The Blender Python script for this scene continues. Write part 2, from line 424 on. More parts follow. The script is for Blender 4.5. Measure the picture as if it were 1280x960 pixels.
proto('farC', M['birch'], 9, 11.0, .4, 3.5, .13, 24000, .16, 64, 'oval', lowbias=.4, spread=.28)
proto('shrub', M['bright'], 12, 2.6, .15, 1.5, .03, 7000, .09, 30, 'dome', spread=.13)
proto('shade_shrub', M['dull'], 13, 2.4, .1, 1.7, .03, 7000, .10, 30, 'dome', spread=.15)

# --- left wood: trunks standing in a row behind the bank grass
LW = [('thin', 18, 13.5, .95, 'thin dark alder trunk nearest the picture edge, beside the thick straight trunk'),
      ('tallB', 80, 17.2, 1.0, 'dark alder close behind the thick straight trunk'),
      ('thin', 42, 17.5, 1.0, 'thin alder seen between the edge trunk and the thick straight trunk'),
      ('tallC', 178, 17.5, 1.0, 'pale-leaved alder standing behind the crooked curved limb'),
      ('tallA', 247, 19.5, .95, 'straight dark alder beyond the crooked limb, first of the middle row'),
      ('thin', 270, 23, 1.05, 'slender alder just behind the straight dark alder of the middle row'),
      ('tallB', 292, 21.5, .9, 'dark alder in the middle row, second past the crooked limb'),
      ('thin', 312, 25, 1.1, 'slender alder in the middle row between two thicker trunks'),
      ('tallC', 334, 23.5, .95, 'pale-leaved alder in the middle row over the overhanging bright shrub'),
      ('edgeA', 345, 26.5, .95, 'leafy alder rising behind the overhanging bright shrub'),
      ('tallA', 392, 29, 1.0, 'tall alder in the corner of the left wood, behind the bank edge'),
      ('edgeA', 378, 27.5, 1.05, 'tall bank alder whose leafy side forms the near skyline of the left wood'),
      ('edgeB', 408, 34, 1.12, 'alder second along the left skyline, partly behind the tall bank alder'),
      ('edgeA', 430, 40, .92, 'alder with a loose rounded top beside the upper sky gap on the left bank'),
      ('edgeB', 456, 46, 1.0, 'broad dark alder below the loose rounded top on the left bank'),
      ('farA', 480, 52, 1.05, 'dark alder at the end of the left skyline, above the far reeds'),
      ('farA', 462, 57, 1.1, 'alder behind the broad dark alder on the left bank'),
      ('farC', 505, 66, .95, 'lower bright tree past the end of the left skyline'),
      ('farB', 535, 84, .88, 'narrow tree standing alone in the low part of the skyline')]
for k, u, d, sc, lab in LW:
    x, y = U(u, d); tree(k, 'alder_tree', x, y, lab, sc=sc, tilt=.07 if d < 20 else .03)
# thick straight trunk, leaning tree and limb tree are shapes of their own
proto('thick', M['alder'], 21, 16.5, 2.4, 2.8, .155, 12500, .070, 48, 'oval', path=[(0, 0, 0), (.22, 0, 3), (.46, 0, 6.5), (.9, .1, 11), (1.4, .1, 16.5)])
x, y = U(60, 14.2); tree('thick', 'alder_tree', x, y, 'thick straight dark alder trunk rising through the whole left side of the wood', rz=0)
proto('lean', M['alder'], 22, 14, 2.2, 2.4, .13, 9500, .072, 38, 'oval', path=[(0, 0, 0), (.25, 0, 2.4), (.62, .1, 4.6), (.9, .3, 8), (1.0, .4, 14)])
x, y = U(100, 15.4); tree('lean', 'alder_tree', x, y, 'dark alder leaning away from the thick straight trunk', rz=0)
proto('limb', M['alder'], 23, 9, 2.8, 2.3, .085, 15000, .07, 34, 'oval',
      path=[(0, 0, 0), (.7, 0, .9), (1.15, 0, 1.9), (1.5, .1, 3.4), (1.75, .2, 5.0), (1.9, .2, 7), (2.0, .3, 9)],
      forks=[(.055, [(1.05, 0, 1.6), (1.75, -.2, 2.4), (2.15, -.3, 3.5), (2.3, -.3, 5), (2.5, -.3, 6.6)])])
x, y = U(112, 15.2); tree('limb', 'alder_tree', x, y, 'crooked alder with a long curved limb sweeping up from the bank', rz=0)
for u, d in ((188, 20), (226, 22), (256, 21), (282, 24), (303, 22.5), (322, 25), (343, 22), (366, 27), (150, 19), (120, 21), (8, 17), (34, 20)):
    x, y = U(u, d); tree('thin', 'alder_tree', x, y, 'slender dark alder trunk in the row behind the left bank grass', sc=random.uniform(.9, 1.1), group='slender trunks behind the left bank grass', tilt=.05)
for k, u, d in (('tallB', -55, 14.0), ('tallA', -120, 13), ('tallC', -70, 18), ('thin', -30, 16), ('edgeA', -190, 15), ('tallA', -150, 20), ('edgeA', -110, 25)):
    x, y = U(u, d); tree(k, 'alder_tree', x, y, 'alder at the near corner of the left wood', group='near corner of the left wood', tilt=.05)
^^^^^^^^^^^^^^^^
*What you need to do:* Set down the lines above as they stand, starting with the first line and ending with the line that contains "30, 'dome', spread=.15)".

*Task response:*
The Blender Python script for this scene continues. Write part 2, from line 424 on. More parts follow. The script is for Blender 4.5. Measure the picture as if it were 1280x960 pixels.
proto('farC', M['birch'], 9, 11.0, .4, 3.5, .13, 24000, .16, 64, 'oval', lowbias=.4, spread=.28)
proto('shrub', M['bright'], 12, 2.6, .15, 1.5, .03, 7000, .09, 30, 'dome', spread=.13)
proto('shade_shrub', M['dull'], 13, 2.4, .1, 1.7, .03, 7000, .10, 30, 'dome', spread=.15)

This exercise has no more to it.